Tuesday, June 1, 2021

Pressure

When Clare was in high school, I advised her on how to deal with reporters, having been one myself. Have something to say and say it well, I advised. And she did, although it’s just as likely that she was a natural who didn’t need a bit of instruction. Maybe tennis star Naomi Osaka could use a bit of my daughter right now. The 23-year old pulled out of the French Open yesterday, citing depression and social anxiety, the latter of which only intensifies when dealing with the media. The problem for Osaka and all professional athletes is that media fuels sports. This is about more than a few classes on public speaking or tips on making eye contact. Some athletes like my daughter are at ease in front of a camera and microphone; others feel the dread Osaka alluded to in her statement.

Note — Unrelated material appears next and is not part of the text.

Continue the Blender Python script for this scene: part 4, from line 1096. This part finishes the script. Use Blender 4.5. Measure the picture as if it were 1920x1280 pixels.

The only substantive suggestion I have is for reporters to treat their subjects with respect. Not everyone in the heat of the moment wants to comment on how and why they lost, or share how they “feel.” Personally, I feel with my hands. Doesn’t everyone? The individual sports also need to reconsider their commitment to immediate access. Reporters may want to question athletes minutes after a game because people say things in the heat of the moment. I’ve always thought performance speaks for itself. Analysis doesn’t require someone saying, “I screwed up.” Let athletes catch their breath, take a shower, compose themselves; then have the interview. Immediacy and spontaneity shouldn’t come at the cost of emotional health.